Author: Guido Rahr and anthippe Augerot

Contact: Wild Salmon Center, The Natural Capital Center, 721 NW 9th Avenue, Suite 300, Portland, OR 97209, 503-222-1805, grahr@www.wildsalmoncenter.org

Date: Presented at the 135th Annual American Fisheries Society Meeting, September 14, 2005

Abstract: We must collectively adopt a bold salmon protection and restoration policy if significant, sustainable runs of wild salmon are to exist from British Columbia southward in 2100 and beyond. Despite concerted conservation initiatives in the U.S. and Canada, we have failed to sustain healthy populations of wild salmon in the North Atlantic and more recently in the southern and central parts of the northern Pacific Rim.
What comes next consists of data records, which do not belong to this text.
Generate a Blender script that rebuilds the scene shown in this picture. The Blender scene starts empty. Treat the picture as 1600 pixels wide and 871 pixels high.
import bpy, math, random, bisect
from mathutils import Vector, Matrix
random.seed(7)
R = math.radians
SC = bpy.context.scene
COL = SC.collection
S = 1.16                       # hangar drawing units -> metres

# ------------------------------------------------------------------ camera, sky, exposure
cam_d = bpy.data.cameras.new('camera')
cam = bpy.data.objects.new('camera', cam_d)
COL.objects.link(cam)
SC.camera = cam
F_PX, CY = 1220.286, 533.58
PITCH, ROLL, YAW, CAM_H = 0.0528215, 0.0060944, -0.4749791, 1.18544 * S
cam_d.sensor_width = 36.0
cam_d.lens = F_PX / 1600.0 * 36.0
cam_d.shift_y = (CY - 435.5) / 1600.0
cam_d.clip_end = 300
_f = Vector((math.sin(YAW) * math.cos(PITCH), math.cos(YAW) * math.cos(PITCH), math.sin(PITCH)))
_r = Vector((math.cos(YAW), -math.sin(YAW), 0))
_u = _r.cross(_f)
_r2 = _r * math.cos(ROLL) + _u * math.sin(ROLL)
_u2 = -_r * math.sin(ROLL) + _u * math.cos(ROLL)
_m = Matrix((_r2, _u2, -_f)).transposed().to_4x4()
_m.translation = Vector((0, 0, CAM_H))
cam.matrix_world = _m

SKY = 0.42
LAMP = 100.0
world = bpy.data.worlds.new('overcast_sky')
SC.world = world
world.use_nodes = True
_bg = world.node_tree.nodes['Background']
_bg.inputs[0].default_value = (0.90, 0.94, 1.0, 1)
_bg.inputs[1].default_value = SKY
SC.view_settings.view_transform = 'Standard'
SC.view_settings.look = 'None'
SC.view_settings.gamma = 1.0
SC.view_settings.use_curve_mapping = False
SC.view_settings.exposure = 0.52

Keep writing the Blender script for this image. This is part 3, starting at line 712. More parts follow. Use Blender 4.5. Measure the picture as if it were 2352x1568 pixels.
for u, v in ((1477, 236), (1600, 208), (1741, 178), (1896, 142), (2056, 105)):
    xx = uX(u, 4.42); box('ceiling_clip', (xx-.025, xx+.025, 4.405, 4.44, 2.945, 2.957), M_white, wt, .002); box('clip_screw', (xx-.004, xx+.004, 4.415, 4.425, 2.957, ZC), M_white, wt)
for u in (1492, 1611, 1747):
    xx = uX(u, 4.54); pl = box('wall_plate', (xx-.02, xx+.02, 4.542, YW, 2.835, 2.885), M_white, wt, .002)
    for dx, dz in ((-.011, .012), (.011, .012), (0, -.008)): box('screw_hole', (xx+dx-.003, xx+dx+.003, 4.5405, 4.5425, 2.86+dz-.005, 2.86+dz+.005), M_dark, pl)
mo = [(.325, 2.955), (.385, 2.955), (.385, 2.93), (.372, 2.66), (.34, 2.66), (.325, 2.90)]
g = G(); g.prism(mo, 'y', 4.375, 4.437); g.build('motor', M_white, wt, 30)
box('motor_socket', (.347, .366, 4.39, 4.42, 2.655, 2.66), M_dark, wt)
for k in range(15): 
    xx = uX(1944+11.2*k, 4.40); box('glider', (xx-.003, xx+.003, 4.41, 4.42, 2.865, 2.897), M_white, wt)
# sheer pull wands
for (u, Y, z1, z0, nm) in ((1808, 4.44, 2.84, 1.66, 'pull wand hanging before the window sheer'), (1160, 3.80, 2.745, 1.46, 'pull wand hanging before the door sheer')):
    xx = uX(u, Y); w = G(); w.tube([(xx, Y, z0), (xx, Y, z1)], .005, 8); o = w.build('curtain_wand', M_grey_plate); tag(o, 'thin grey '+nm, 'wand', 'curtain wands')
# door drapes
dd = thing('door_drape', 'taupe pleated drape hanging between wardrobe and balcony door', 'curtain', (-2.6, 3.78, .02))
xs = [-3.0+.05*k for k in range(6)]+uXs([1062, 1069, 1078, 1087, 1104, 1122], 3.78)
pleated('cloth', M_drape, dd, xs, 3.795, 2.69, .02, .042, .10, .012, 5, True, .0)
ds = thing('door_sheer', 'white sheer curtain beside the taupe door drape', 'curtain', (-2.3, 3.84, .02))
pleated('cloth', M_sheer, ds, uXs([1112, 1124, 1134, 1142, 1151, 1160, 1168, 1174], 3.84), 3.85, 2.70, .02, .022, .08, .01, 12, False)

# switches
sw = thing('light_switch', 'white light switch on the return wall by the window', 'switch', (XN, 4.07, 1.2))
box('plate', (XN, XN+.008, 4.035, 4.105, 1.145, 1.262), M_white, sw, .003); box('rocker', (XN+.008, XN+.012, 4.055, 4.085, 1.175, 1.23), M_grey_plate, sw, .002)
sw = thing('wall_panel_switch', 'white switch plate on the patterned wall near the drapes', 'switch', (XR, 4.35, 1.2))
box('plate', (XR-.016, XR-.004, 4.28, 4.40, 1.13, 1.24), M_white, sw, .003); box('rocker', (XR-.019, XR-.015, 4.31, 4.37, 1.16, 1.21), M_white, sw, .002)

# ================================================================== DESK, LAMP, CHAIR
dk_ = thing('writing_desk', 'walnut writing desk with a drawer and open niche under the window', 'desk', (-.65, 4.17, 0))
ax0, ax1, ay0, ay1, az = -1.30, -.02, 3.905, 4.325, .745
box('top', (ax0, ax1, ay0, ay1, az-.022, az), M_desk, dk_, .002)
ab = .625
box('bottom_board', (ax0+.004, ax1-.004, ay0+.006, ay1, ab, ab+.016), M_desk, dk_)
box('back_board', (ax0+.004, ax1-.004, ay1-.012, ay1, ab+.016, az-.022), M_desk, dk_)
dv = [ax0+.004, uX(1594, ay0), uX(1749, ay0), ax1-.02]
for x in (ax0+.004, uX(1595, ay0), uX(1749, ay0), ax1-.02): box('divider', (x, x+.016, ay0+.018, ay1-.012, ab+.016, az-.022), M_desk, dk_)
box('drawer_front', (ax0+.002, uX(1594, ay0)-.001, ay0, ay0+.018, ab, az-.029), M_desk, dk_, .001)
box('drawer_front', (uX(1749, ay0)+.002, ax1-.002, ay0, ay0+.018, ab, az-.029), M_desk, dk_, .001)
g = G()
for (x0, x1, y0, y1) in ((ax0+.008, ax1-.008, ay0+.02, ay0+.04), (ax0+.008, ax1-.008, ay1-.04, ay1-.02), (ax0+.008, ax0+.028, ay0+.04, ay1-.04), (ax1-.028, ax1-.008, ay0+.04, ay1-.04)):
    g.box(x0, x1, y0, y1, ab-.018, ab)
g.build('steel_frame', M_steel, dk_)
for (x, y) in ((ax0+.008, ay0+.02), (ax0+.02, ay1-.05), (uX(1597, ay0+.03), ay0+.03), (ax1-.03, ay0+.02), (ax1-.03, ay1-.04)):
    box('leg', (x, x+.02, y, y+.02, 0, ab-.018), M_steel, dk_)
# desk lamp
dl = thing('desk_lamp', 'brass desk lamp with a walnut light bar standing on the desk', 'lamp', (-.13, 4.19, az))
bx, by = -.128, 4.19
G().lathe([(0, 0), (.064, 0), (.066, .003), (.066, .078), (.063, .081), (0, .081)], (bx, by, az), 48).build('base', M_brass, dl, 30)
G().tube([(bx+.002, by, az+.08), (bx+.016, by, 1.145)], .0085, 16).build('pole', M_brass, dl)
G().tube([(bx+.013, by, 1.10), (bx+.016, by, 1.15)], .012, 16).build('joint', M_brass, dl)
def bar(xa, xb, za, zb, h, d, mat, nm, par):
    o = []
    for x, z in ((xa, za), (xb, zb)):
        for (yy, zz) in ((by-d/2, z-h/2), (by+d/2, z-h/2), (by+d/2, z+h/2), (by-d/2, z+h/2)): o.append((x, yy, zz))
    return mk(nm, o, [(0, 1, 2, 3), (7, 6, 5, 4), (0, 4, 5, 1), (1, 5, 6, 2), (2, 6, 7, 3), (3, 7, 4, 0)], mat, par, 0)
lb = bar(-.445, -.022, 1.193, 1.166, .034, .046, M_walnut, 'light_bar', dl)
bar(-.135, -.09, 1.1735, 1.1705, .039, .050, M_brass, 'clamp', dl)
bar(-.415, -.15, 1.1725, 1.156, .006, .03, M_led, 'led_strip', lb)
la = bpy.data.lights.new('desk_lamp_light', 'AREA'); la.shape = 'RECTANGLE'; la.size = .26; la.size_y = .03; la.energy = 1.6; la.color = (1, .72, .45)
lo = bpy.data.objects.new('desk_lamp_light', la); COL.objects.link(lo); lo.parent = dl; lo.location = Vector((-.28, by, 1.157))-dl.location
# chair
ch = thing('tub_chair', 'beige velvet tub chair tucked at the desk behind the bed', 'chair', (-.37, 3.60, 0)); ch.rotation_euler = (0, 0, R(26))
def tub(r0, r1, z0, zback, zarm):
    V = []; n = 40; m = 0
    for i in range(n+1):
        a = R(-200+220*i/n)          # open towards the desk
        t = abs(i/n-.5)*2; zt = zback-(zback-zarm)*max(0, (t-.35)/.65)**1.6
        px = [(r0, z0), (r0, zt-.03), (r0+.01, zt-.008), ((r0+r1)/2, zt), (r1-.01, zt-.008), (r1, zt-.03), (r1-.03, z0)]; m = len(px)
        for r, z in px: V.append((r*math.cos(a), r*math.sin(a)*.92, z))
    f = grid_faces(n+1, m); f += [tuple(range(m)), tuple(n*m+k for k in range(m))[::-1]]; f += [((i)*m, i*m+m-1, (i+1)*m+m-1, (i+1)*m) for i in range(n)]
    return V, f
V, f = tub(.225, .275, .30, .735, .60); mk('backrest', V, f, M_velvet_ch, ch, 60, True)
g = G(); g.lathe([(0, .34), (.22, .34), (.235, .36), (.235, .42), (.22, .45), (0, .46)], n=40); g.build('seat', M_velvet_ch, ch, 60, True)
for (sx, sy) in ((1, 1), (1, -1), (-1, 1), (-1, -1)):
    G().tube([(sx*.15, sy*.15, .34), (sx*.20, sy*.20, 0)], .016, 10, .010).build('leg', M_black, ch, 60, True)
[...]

Under the Endangered Species Act-driven salmon recovery process, we focus salmon funding and technical resources toward salmon populations at the greatest risk of extinction (i.e., those that have the lowest probability of recovering). Unless we direct our recovery and restoration funding toward priority salmon ecosystems, there is a strong possibility that continued human population growth, increasing resource scarcity and our globally-oriented economic system will drive most western North American wild salmon populations toward extinction. We propose a salmon sanctuary strategy that will protect and restore selected centers of salmon productivity and diversity in river basins located in each ecological region of western North America. The salmon sanctuary concept is a precautionary approach that proactively focuses initiative and resources on the permanent protection of the salmon ecosystems with the highest functionality, biodiversity, and inherent productivity — the places and populations most likely to survive the threats they will face over the next 100 years.